Ok. Sure it put some new spin on things. But immoral behavior in regards to sex and how we believe the scriptures and God defines it has been going on for a long, long time. I just do not think it is new since then. We were not a moral prim and proper people about this before that and certainly are not now.
In that case, you have no living idea whatever regarding the levels of crime, juvenile delinquency, domestic violence, property crime, unwed motherhood, premarital sex, and other social indicators up until about 1964 to 65. When I say vast, I mean precisely that, because social pathology, including the breakdown of the family white and black, began a long and unprecedented climb in those years. The late sixties added ideological and philosophical legitimacy to some already existing trends which then gained cachet as revolutionary or progressive forms of behavior and thought.

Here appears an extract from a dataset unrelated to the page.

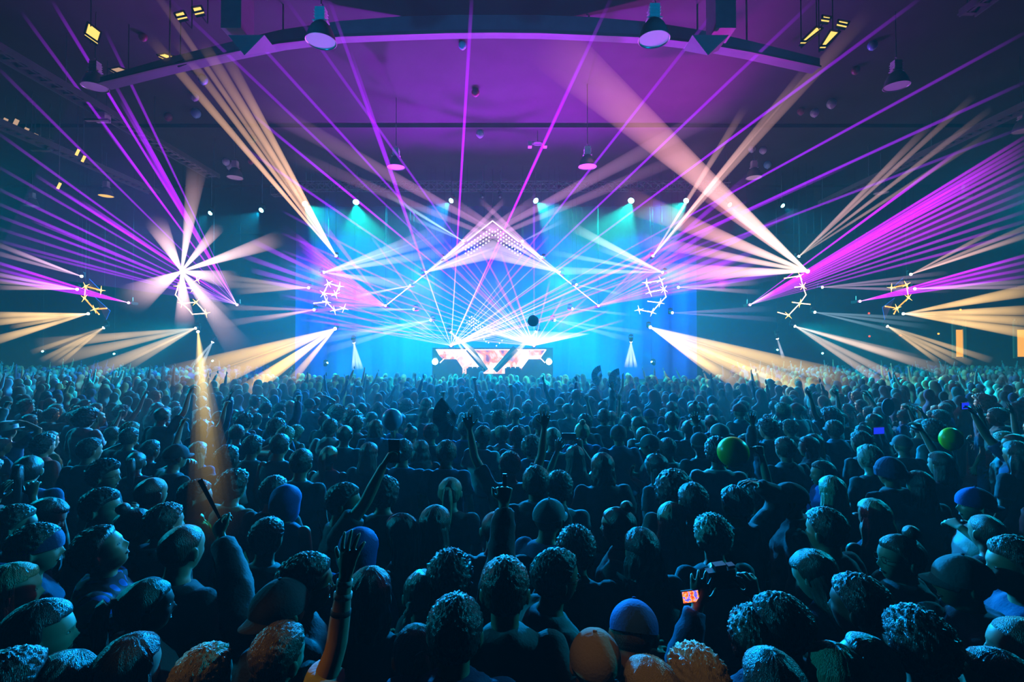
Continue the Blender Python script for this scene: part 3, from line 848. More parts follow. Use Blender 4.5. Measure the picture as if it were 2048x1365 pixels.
# ---------------------------------------------------------------- cyan wash lights on the rig (the lamps that light the place)
WASH = [(610, 408, 1, 1, 'leftmost over the main stage'), (712, 405, 0, 1.5, 'second from the left over the main stage'), (902, 402, -1, .8, 'just left of the dark centre bay'), (1072, 402, 1, 1.2, 'just right of the dark centre bay'),
        (1262, 402, -.5, 1.5, 'second from the right over the main stage'), (1372, 402, -1, 1, 'rightmost over the main stage'), (522, 421, -1, .7, 'above the starburst'), (420, 427, -1, .3, 'faint and outermost on the left'), (1460, 410, 1, .3, 'right of the main stage in the tan beam'), (1566, 412, 1, .22, 'faint and outermost on the right')]
for px, py, sx, e, lab in WASH:
    p = at(px, py, 22)
    f = fixture(px, py, 22, 'wash light with an aqua lens, ' + lab, lens=m_lens_c, aim=p + Vector((sx, -0.6, -1)), r=0.07 + 0.03 * e)
    MB().bar((0, 0.1, 0.35), (0, 0.1, CZ - p.z), 0.02).build('drop_pole', m_steel, f)
FLOORW = [(655, 726, 1, .5, 'left of the stage floor'), (1555, 700, 1, .5, 'on the far right floor'), (425, 722, -1, .8, 'at the left curtain edge'), (1303, 724, -1, .8, 'right of the LED wall'), (85, 703, -1, .2, 'at the far left'), (228, 708, -1, .12, 'between the far left and the curtain'), (1645, 707, -1, .1, 'on the far right, tiny')]
for px, py, sx, e, lab in FLOORW:
    fixture(px, py, 23 if px > 500 and px < 1400 else 24, 'small floor wash light with an aqua lens, ' + lab, lens=m_lens_c, aim=at(px, py, 22) + Vector((sx, 0.3, 1)), r=0.04)
for px, lab in ((870, 'blinding aqua floor light at the left end of the LED wall'), (1098, 'blinding aqua floor light at the right end of the LED wall')):
    f = fixture(px, 724, 21.6, lab, lens=emit('blinder_lens', (.6, 1, .95), 60), r=.11)

# rig truss pieces
def truss(p0, p1, w, lab):
    a, b = Vector(p0), Vector(p1)
    r = empty('truss', (a + b) / 2)
    c = r.location
    d = (b - a)
    L = d.length
    mb = MB()
    dn = d.normalized()
    sx = dn.cross(Vector((0, 0, 1))).normalized() * w / 2
    sz = Vector((0, 0, w / 2))
    cs = [sx + sz, sx - sz, -sx - sz, -sx + sz]
    for q in cs: mb.bar(a - c + q, b - c + q, 0.024)
    mb.build('chord', m_steel, r)
    mb = MB()
    n = max(2, int(L / w))
    for i in range(n):
        t0, t1 = a - c + d * i / n, a - c + d * (i + 1) / n
        for j in range(4):
            mb.bar(t0 + cs[j], t1 + cs[(j + 1) % 4], 0.012, 5)
            mb.bar(t0 + cs[j], t0 + cs[(j + 1) % 4], 0.012, 5)
    mb.build('lacing', m_steel, r)
    for e in (0.08, 0.92):
        q = a + d * e
        MB().bar(q - c + sz, Vector((q.x, q.y, CZ)) - c, 0.012).build('chain', m_steel, r)
    tag(r, lab, 'truss', 'rig trusses')
truss(at(545, 383, 20), at(594, 380, 20), .32, 'short black truss crossing the tan beams left of the wash lights')
truss(at(1410, 372, 20), at(1458, 376, 20), .32, 'short truss lit tan inside the wide right beam')
truss((SX - 9.5, 22.4, 9.85), (SX + 9.5, 22.4, 9.85), .35, 'long front truss carrying the row of aqua wash lights')
truss(at(850, 362, 24), at(905, 360, 24), .3, 'short truss above the left blue wash')
truss(at(1070, 360, 24), at(1130, 360, 24), .3, 'short truss above the right blue wash')
for px in (965, 1000):
    f = fixture(px, 395, 22, 'dark unlit moving head, %s one of the pair over the roof peak' % ('left' if px < 980 else 'right'), lens=m_steel, aim=at(px, 420, 21))
    MB().bar((0, 0, 0.35), (0, 0, CZ - f.location.z), 0.02).build('drop_pole', m_steel, f)


# ---------------------------------------------------------------- glowing honeycomb sculptures of tubes and star nodes
m_hexw = emit('warm_white_tube', (1.0, .62, .45), 3.2)
m_hexo = emit('orange_tube', (1.0, .26, .03), 3.0)
m_node = emit('white_node', (1.0, .85, .75), 5.0)
m_nodeo = emit('amber_node', (1.0, .5, .10), 5.0)
def sculpture(nodes, edges, spikes, lab, m, mn, d=21.0, r=.020, pane=None):
    P = [at(x, y, d) for x, y in nodes]
    c = sum(P, Vector()) / len(P)
    root = empty('light_sculpture', c)
    for a, b in edges:
        MB().bar(P[a] - c, P[b] - c, r).build('tube', m, root)
    for i, p in enumerate(P):
        big = spikes[i] if i < len(spikes) else 0
        mb = MB().ball(p - c, 0.024 + 0.022 * big, 10, 6)
        if big:
            for k in range(4):
                a = k * math.pi / 2 + 0.5 + i
                v = Vector((math.cos(a), 0, math.sin(a)))
                mb.tube([p - c, p - c + v * 0.07, p - c + v * 0.19], [0.040, 0.013, 0.003], 6)
        mb.build('node', mn, root, True)
    top = max(P, key=lambda p: p.z)
    MB().bar(top - c, Vector((top.x, top.y, CZ)) - c, 0.006).build('cable', m_black, root)
    if pane:
        for tri in pane:
            q = [at(x, y, d + 0.08) - c for x, y in tri]
            MB().prism(q, (0, 0.03, 0)).build('pane', mat('blue_pane', (.05, .12, .45), .3), root)
    tag(root, lab, 'light sculpture', 'glowing honeycomb sculptures')
    return root
S1 = [(657, 567), (679, 573), (647, 587), (671, 589), (653, 604), (628, 607), (669, 621), (688, 617)]
E1_ = [(0, 1), (0, 2), (1, 3), (2, 3), (2, 4), (4, 5), (4, 6), (6, 7)]
sculpture(S1, E1_, [1, 1, 1, .6, 1, 0, 1, .6], 'warm white honeycomb light sculpture left of the roof line', m_hexw, m_node)
S2 = [(1322, 561), (1293, 566), (1328, 579), (1300, 585), (1320, 606), (1296, 603), (1278, 620), (1304, 625), (1332, 594)]
sculpture(S2, [(0, 1), (0, 2), (1, 3), (2, 3), (2, 8), (8, 4), (4, 5), (4, 7), (6, 7)], [1, 1, 1, .8, 1, 0, .8, 1, 0], 'warm white honeycomb light sculpture right of the roof line', m_hexw, m_node)
S3 = [(395, 560), (356, 573), (387, 578), (351, 590), (364, 607), (392, 605), (412, 627), (385, 629), (378, 620)]
sculpture(S3, [(1, 2), (1, 3), (3, 4), (4, 5), (5, 6), (6, 7), (4, 8), (8, 7)], [.9, .6, .8, 0, .8, .7, 1, 0, 0], 'orange-edged honeycomb light sculpture under the starburst', m_hexw, m_nodeo)
S4 = [(1600, 552), (1569, 557), (1606, 573), (1612, 590), (1600, 607), (1577, 631), (1556, 625), (1585, 605), (1620, 609), (1590, 575)]
sculpture(S4, [(0, 1), (0, 2), (2, 3), (3, 4), (4, 5), (5, 6), (4, 7), (4, 8), (2, 9)], [1, 0, 1, 0, 1, 1, 0, 0, 0, 0], 'orange-edged light sculpture hanging under the brightest right lamp', m_hexw, m_nodeo)
S5 = [(171, 573), (202, 581), (169, 597), (189, 619), (213, 617), (198, 629)]
sculpture(S5, [(0, 1), (0, 2), (2, 3), (3, 4), (3, 5)], [.8, .6, .8, 1, 0, 0], 'amber light sculpture with blue panes on the far left', m_hexo, m_nodeo, r=.024, pane=[[(178, 558), (202, 582), (180, 590)], [(190, 595), (220, 622), (212, 640)]])
S6 = [(1813, 570), (1783, 576), (1817, 596), (1794, 617), (1771, 613), (1788, 628)]
sculpture(S6, [(0, 1), (0, 2), (2, 3), (3, 4), (3, 5)], [.8, .4, .8, 1, 0, 0], 'amber light sculpture with blue panes on the far right', m_hexo, m_nodeo, r=.024, pane=[[(1807, 556), (1783, 578), (1805, 588)], [(1790, 596), (1765, 615), (1770, 640)]])

# ---- roof line of light tubes over the stage and its dotted chains
root = empty('roof_frame', at(985, 560, 21.8))
c = root.location
for a, b in (((771, 612), (985, 442)), ((1197, 612), (985, 442))):
    MB().bar(at(a[0], a[1], 21.8) - c, at(b[0], b[1], 21.8) - c, .022).build('light_tube', emit('pale_tube', (1, .8, .85), 1.8), root)
for k, px in enumerate((771, 1197, 985)):
    p = at(px, 612 if k < 2 else 442, 21.8)
    MB().bar(p - c, Vector((p.x, p.y, CZ)) - c, .008).build('cable', m_black, root)
tag(root, 'gable shaped line of pale light tubes over the stage', 'light frame')
def dots(pts, lab, d=21.4, r=.028):
    P = [at(x, y, d) for x, y in pts]
    c = P[0]
    root = empty('dot_chain', c)
    for p in P: MB().ball(p - c, r, 8, 6).build('led', m_dot, root, True)
    mb = MB()
    for a, b in zip(P, P[1:]): mb.bar(a - c, b - c, .004, 4)
    mb.bar((0, 0, 0), (0, 0, CZ - c.z), .004, 4)
    mb.build('wire', m_black, root)
    tag(root, lab, 'light chain', 'dotted light chains')
def lattice(p0, p1, nrm, n, rows):
    out = []
    for j in range(rows):
        for i in range(n):
            t = (i + 0.5 * (j % 2)) / n
            out.append((p0[0] + (p1[0] - p0[0]) * t + nrm[0] * j, p0[1] + (p1[1] - p0[1]) * t + nrm[1] * j))
    return out
dots(lattice((926, 496), (985, 456), (2.5, 5.5), 10, 4)[:38], 'lattice of white dots along the left roof slope')
dots(lattice((1046, 496), (990, 456), (-2.5, 5.5), 10, 4)[:38], 'lattice of white dots along the right roof slope')
dots(lattice((934, 645), (960, 668), (2.5, -4.5), 6, 4), 'small cluster of white dots over the LED wall', r=.024)
dots([(968, 679), (972, 684), (977, 686)], 'three pinkish dots above the LED wall, left', r=.024)
dots([(1004, 682), (999, 687), (993, 692)], 'three pinkish dots above the LED wall, right', r=.024)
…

The sixties were driven by a number of things, not the least of which was a flowering of the concepts and Ideas of Continental philosophy, not the least of which were the ideas of Nietzsche, Hegel, Marx, and the Frankfurt School.
The sexual revolution,, value relativism, the renewed interest in Marx and utopian collectivism; all of these were a part of the mix. There is no "spin". The late sixties were major break from generations past. If you go back far enough, and look cross culturally, you will find similar situations in other cultures at other times, true, but that doesn't change the reality of the massive sea change in values that took place beginning in the late sixties. Ayn Rand properly, from one standpoint, called it the "anti-industrial revolution". From another, it was the beginning of the triumph of a Dyonesian, Nietzschean, anti-rationalist, anti-Judeo/Christian ethos that had a long philosophical history in Franco/Germanic philosophy.
Its effects were also predicted and predictable.